** Start Given material **
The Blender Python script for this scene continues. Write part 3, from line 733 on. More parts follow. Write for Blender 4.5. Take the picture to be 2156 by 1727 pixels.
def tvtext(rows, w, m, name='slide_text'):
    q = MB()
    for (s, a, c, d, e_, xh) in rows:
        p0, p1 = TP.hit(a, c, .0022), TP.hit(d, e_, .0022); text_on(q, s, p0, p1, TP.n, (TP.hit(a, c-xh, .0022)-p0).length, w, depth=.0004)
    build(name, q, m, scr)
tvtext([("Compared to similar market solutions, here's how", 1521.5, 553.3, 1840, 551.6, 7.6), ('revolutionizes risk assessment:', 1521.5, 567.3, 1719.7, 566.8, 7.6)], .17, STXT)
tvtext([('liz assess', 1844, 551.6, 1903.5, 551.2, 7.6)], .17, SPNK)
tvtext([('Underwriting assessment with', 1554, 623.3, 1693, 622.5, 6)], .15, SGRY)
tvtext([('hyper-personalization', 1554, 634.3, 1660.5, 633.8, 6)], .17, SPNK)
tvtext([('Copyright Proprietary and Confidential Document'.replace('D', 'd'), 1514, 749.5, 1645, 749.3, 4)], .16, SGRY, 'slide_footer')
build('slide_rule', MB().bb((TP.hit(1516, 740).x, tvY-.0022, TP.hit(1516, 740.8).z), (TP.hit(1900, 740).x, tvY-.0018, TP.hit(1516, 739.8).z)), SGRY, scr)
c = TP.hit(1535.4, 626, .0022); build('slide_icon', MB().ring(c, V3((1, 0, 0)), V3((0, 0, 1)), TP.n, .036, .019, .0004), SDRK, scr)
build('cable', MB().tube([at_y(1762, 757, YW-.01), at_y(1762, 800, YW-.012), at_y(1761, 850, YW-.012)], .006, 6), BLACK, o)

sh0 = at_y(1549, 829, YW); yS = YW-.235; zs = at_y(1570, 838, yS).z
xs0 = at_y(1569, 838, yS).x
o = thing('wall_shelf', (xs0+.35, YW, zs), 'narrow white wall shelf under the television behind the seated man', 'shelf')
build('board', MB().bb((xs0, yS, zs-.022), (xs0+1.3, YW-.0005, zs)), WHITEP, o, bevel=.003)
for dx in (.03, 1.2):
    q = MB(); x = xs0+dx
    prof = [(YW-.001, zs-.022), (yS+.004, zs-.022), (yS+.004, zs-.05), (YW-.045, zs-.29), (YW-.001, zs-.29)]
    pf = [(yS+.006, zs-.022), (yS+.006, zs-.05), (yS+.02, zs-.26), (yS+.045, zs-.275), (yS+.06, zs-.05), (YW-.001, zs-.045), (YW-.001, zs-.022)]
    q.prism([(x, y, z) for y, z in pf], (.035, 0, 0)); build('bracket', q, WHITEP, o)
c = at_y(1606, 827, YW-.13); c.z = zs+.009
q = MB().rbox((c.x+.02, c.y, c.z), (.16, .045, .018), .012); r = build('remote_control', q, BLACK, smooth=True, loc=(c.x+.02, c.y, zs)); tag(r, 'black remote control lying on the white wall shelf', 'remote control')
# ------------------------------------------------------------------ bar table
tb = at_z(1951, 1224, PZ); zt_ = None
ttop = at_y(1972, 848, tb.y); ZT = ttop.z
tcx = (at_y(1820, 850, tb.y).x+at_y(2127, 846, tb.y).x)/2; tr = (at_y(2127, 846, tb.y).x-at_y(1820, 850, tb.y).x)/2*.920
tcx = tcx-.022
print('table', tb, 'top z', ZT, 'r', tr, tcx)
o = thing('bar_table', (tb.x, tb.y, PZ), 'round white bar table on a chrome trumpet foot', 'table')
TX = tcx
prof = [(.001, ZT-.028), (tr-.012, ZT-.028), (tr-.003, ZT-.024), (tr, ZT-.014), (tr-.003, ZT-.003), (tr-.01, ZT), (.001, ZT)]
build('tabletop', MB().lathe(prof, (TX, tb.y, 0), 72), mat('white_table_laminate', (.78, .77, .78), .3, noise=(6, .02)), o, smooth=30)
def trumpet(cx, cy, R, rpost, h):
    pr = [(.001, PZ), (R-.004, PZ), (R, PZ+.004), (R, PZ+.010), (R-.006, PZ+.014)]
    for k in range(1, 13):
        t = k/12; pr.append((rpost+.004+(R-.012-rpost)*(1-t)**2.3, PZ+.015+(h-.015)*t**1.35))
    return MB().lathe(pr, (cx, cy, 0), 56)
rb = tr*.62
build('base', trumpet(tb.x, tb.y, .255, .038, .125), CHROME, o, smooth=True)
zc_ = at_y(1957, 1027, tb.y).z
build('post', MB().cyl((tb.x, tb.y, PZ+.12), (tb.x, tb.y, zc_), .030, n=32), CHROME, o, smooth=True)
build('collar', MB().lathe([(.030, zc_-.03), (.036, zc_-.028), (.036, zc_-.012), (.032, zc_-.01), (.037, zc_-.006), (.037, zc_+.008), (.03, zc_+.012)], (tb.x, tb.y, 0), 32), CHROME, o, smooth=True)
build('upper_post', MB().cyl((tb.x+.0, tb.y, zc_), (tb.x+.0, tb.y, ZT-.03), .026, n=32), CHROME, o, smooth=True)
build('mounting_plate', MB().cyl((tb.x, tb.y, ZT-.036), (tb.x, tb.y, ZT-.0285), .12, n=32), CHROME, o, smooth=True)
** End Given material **
**Set task**
Begin with the first line of the listing and copy exactly through the line that contains "6), BLACK, o)", please, keeping both ends and leaving out everything after.

**Correct response**
The Blender Python script for this scene continues. Write part 3, from line 733 on. More parts follow. Write for Blender 4.5. Take the picture to be 2156 by 1727 pixels.
def tvtext(rows, w, m, name='slide_text'):
    q = MB()
    for (s, a, c, d, e_, xh) in rows:
        p0, p1 = TP.hit(a, c, .0022), TP.hit(d, e_, .0022); text_on(q, s, p0, p1, TP.n, (TP.hit(a, c-xh, .0022)-p0).length, w, depth=.0004)
    build(name, q, m, scr)
tvtext([("Compared to similar market solutions, here's how", 1521.5, 553.3, 1840, 551.6, 7.6), ('revolutionizes risk assessment:', 1521.5, 567.3, 1719.7, 566.8, 7.6)], .17, STXT)
tvtext([('liz assess', 1844, 551.6, 1903.5, 551.2, 7.6)], .17, SPNK)
tvtext([('Underwriting assessment with', 1554, 623.3, 1693, 622.5, 6)], .15, SGRY)
tvtext([('hyper-personalization', 1554, 634.3, 1660.5, 633.8, 6)], .17, SPNK)
tvtext([('Copyright Proprietary and Confidential Document'.replace('D', 'd'), 1514, 749.5, 1645, 749.3, 4)], .16, SGRY, 'slide_footer')
build('slide_rule', MB().bb((TP.hit(1516, 740).x, tvY-.0022, TP.hit(1516, 740.8).z), (TP.hit(1900, 740).x, tvY-.0018, TP.hit(1516, 739.8).z)), SGRY, scr)
c = TP.hit(1535.4, 626, .0022); build('slide_icon', MB().ring(c, V3((1, 0, 0)), V3((0, 0, 1)), TP.n, .036, .019, .0004), SDRK, scr)
build('cable', MB().tube([at_y(1762, 757, YW-.01), at_y(1762, 800, YW-.012), at_y(1761, 850, YW-.012)], .006, 6), BLACK, o)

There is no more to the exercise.